Hello there wonderful World of Warcraft Trading Card Game fans. My name is Ben Cichoski and I am a member of the R and D team here at Upper Deck for the World of Warcraft TCG. I was the lead designer for the Hunt for Illidan expansion (I hope you like Sextuple Wield). I have worked on each WoW product since Through the Dark Portal.
As you know, if you have read the other Roll Call blogs, we have been asked to describe our journey to R and D. So here it goes. (A word of warning, this is a bit of a love story.)
I have been making games, either on my own or professionally, for the last 18 years. I made my first game when I was 14 and haven’t really stopped since. For many years, games were the first thing I thought of in the morning and the last thing I thought of at night. I just couldn’t get enough. I made, bought, and played as many games as I could and even studied the history of games. Then I met my wife, Gwenn.
Although games still played a part in my life, my priorities changed. I moved to Vermont, started thinking about marriage, children, buying a house, you know – adult stuff. I still tried to play games as much as possible, but they became more of a hobby than a passion. Then at a mutual friend’s wedding, my college buddy Danny Mandel (you know him as the Godfather of the World of Warcraft TCG) gave me some very early VS demo decks. He explained the rules, we shuffled up and played.

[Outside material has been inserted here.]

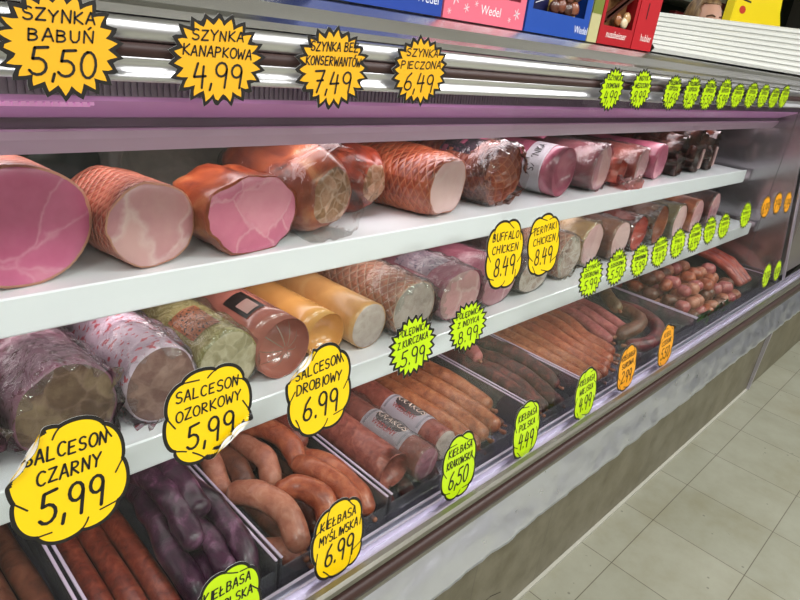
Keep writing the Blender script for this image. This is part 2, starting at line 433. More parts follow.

Now, I had played lots of other TCGs before. But this was different. This was a game a good friend of mine had made. This was real. Seeing those cards and holding them reignited the passion.
I dusted off some game ideas and got back into the groove. Now the first thing I thought about when I woke up was Gwenn. But the last thing I thought about as I went to sleep was games again.
I am not sure Gwenn knew what was happening. She was aware I had this cute thing about games, but she had never seen it like this. I started working at 2 different game stores to try to immerse myself in games as much as possible. There were half-finished prototypes, game boards, decks of cards scattered throughout our apartment. I worked on concepts late into the night and tried many of them out on her the next morning. Or on my parents, my brother, my friends.
Eventually we got married. After a wonderful honeymoon, we returned home. About a year or so later, we started talking seriously about kids. Gwenn got pregnant somehow and we were expecting our first child to arrive in March 2006.
This was in July 2005 or so and it was perhaps the critical moment in my career. You see, Danny and I had always talked about me coming to work at Upper Deck but just in a pie-in-the-sky, wouldn’t-it-be-nice sort of way. I started wondering if this was my last chance to make it more than that. Then I brought it up with Gwenn. She said, “This is your dream. I will go anywhere you need to go.” This is how lucky I am.
So I called Danny and asked how it would work. I had to convince him I was serious. After I did, he told me he couldn’t just snap his fingers and get me a job, that I would have to earn a full-time position. That was just fine with me.
Needless to say, this was a very intense time in my life. I moved to California, leaving my pregnant wife behind for four months. She did visit me and I went back home as much as I could, but I was also trying to make the best impression possible at Upper Deck. I worked on a variety of games; including the Pirates of the Caribbean TCG (my first credit), then a game called Kiba (it launched in Japan), then the Wow TCG. Somewhere in there, I had a little boy, and we all moved to San Diego. And here we are.
To sum up; yes, it’s important who you know, but it’s also crucial that you love games, have a family that is amazingly supportive and you must be willing to take a chance.
By the way, I still have those laser-printed VS cards Danny gave me. Every once in a while I take them out, shuffle them, and deal myself a hand.